Manhattan Real Estate Market Report: 1Q 2024
“Though the start of 2024 showed mixed results, there are some signs that the market is improving. Sales were nearly flat at the beginning of 2024, with an uptick in contracts signed both in January and February. Currently, prices are trending downward, and buyers looking to maximize value for their dollar might just find what they are looking for.
Despite Manhattan’s ongoing challenges, including low supply and rising homeowner costs, the unwavering demand for properties continues to stand strong. This enduring resilience hints at the possibility of a springtime boost on our horizon.”
– Pamela Liebman, Corcoran President & CEO
While the Manhattan market faced some challenges in the First Quarter of 2024, there were glimmers of hope that the market is eager to recover.
- Economic factors like high mortgage rates, rising homeownership costs, and world events have impacted the real estate market.
- Nevertheless, some signs point to an earnest improvement: closed sales dipping only slightly, a measured increase in signed contracts, an uptick in inventory, and prices adjusting down.
Signed contracts fell 6% year-over-year, but activity and percentage changes varied by month, some of which suggest that pent-up demand is building in the marketplace.
- Signed contracts increased year-over-year (vs. 2023) in January and February, spurred by lower interest rates, rising consumer confidence, a strong stock market, and a rise in new listings.
- March signed contracts, however, saw a pullback. Interest rates began rising again in mid-February, causing buyers to put a pause on purchasing and holding back would-be sellers from listing.
Though inventory in 1Q 2024 had its first minor gain in three consecutive quarters, with approximately 6,300 units listed in Manhattan, it’s evident that buyers are still hesitant to part with their low mortgage rates.
- This rise in inventory is partly due to slower sales, as fresh listings remain in short supply.
- Annual changes in inventory varied by price point, with listings under $1M rising 10% YOY, while homes priced between $3M and $5M saw listings drop 9% YOY due to a drop in new development supply.
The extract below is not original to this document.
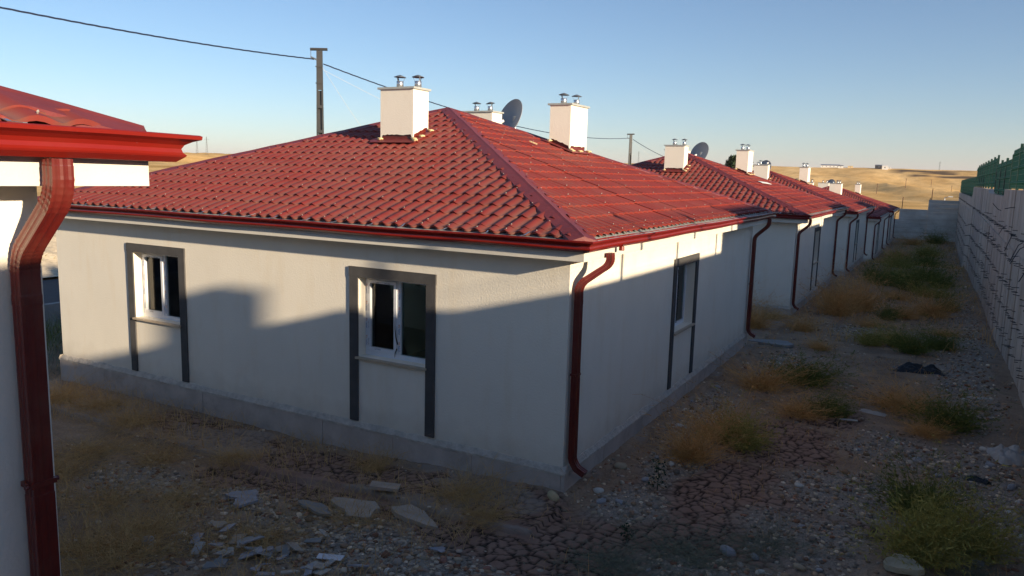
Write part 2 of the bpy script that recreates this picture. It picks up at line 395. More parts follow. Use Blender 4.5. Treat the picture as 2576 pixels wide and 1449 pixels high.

- Inventory on the East Side has exhibited more stability than other Manhattan submarkets. Active listings on the Upper East Side have been within 5% of 1,500 units for the two years.
Prices in the Manhattan market fell across the board due to buyer hesitancy, price sensitivity, and increasing mortgage rates and are now comparable to what we saw from 2014 to 2016.
- The high market share of resale co-ops, increase in closings under $2M, and a significant drop in new development sales combined to drive down sale price figures.
- As buyers continued seeking value, price per square foot figures declined, with average price per square foot down 14% annually.
- Average price per square foot for New Developments saw a 13% drop to $2,280, 10% below the five-year average.
- Average price for resale condos rose 3% YOY due to a 31% increase in sales over $5M, though median price followed the trend and dipped 3% annually.